What the world of investors ought to realise about the Standard and Poor's downgrade of US bonds last Friday is that it is not in the same league as the Wall Street crash after September 2008. When the markets tumbled off the cliff into a free fall after Lehman Brothers crashed, they did so in response to a systemic breakdown in the financial edifice in the western economies and then, to varying degrees, in the rest of the world. On Friday evening, when one rating agency, in an action that has so far not been emulated by the other two agencies, pegged US treasury bonds a notch lower than their hallowed AAA rating, what the world witnessed was a judgment, on arguable grounds, of an economy that has led the world in its post-World War-II prosperity by its financial and economic prowess. The rating agency is entitled to its views; so is the rest of the world, and what the latter has said post-Friday is that it has faith in the US administration, to not just honour its debt commitments despite the political gridlock but also ride out the short-term panic of the markets.

That ringing endorsement came not just from governments around the world but also from the Indian bourses. On Monday the Sensex closed at 16,990.18, down by 315.96 points, or 1.82 per cent, from the previous close; the Nifty closed down by 92.75 points, or 1.78 per cent, to end the day at 5,118.50. In part, the fall was on account of reactions to European markets that opened later in the day and fell, as was to be expected. It is important to keep in mind that European investors may have also been coloured by pessimism over the ongoing debt crisis. In India the strong sentiment of confidence expressed by the Finance Minister, Mr Pranab Mukherjee, in the Indian economy and his understated stance that this was not like the September 2008 scenario helped matters.
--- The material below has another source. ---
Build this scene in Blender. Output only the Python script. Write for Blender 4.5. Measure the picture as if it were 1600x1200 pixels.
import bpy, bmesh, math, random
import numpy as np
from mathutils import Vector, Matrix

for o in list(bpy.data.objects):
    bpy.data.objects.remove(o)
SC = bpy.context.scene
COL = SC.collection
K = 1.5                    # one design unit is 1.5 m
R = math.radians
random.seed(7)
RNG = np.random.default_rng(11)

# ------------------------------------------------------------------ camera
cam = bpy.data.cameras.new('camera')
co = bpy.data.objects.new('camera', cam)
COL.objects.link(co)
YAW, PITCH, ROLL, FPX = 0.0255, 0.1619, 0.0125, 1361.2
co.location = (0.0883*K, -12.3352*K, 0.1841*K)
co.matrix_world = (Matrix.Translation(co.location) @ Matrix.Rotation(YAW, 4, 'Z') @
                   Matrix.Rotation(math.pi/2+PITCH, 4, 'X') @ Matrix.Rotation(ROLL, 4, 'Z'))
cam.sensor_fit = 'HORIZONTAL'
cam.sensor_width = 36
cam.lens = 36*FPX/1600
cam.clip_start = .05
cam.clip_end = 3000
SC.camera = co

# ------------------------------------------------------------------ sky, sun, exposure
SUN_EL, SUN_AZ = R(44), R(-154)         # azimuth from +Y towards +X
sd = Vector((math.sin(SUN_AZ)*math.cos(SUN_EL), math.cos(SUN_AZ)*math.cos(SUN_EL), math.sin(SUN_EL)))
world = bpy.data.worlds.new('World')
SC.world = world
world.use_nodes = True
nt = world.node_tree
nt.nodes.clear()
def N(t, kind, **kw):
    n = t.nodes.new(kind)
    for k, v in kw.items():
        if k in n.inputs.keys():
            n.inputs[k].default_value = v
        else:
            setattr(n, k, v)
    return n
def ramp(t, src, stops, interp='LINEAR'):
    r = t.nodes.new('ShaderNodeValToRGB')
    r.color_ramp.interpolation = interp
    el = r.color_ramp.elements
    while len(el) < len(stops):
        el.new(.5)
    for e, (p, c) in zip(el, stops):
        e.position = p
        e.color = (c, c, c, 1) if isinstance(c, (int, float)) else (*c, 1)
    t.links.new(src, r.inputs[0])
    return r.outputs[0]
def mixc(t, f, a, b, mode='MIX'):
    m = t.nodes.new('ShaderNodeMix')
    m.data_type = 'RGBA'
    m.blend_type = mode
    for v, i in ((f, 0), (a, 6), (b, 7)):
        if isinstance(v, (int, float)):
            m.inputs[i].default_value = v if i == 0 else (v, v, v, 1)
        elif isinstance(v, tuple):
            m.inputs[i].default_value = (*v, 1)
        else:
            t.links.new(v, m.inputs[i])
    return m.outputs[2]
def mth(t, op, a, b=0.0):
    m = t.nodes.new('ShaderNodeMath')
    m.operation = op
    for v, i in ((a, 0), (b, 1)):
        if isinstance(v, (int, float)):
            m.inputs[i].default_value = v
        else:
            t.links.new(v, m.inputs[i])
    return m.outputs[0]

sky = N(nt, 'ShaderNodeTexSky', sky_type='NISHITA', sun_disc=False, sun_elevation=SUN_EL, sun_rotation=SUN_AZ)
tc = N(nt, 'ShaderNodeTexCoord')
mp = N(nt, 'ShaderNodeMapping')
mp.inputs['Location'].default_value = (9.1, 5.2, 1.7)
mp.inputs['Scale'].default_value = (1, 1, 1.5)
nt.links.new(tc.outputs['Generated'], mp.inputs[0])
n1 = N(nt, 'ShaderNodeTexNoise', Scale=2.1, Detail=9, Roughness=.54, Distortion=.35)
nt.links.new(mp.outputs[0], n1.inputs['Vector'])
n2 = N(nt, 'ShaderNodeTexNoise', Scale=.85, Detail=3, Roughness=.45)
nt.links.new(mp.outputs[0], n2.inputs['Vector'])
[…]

This is why the threat held out by Standard and Poor's that India and others, such as Japan and Malaysia, could also face downgrades may not weigh much with investors. All indicators reveal that the emerging economies have been faring well despite fiscal deficits in some countries, such as India. As the world has been quick to realise, markets may respond to sentiment in the immediate term but it is the fundamentals that eventually govern investor confidence and, as far as that is concerned, almost every country on S&P's radar screen defies its judgements about financial and economic instability.

Much as Mr Mukherjee may have done to bolster confidence among jittery investors, policymakers cannot ignore the fact that their tasks have been made doubly urgent with the prospect that rating agencies could spoil the party. More decisive and aggressive reforms are the need of the hour.